Вместе с двумя тысячами союзников с Запада во всем войске не насчитывалось даже 7000 человек.
— Пусть никто не узнает этих цифр, — мрачно сказал император Франдзису. — Пусть они останутся известны лишь тебе и мне.
Однако эта предосторожность оказалась напрасной, так как руководство венецианской колонии уже догадывалось, сколь невелико число защитников. Поэтому посол Минотто, адмирал Тревизано и Альвизо Диедо (капитан черноморского торгового флота, назначенный заместителем Тревизано) не требовали от императора разъяснений по данному вопросу. Когда Константин попросил их позаботиться об укреплении участка городской стены, находившегося в непосредственной близости к императорскому дворцу, они охотно согласились.
Строительными работами руководили Тревизано и Диедо. Строителей не хватало. Поначалу венецианские матросы, призванные на эти работы, ворчали, что греки пренебрегают своими обязанностями — содействовать своей собственной защите. Однако когда император сам посетил стройку, выразив им свое расположение и признательность, ропот прекратился. Среди итальянцев имелось много тех, кто не любил греков, но не было никого, кто плохо бы отзывался об императоре.
Михайловичу и его полутора тысячам всадников не позволили войти в Адрианополь, хотя они проделали долгий путь из Сербии. Более месяца им пришлось ждать в своих шатрах. Сразу же по прибытии Михайлович попросил аудиенции у султана, но ему сказали, что следует ждать, пока его не призовут. Каждый из полутора тысяч всадников имел при себе пешего солдата и конюха, так что всего в отряде оказалось четыре с половиной тысячи человек. Вести такой большой полк через всю Восточную Европу в суровые осенние и зимние месяцы — непростая задача.
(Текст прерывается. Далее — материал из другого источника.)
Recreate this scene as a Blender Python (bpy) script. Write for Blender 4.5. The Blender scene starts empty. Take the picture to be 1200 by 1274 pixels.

Поддерживать порядок среди этих людей во время столь долгого ожидания тоже нелегко.
Что было хуже всего — до Михайловича начали доходить пугающие слухи. Солдаты других государств, являющихся вассалами Османской империи, тоже стояли лагерями за городской стеной. Среди них распространилась молва о том, что цель призыва — вовсе не усмирение бунтовщиков в Анатолии, а удар по Константинополю. Все солдаты этих вассальных государств, включая и сербов, были православными христианами. Они пришли, убежденные заверениями Мехмеда II, что предстоит усмирять мятежного правителя Караман-Бея в Малой Азии. И вот теперь они слышали от рядовых турецких солдат, что идут на священную войну против неверных.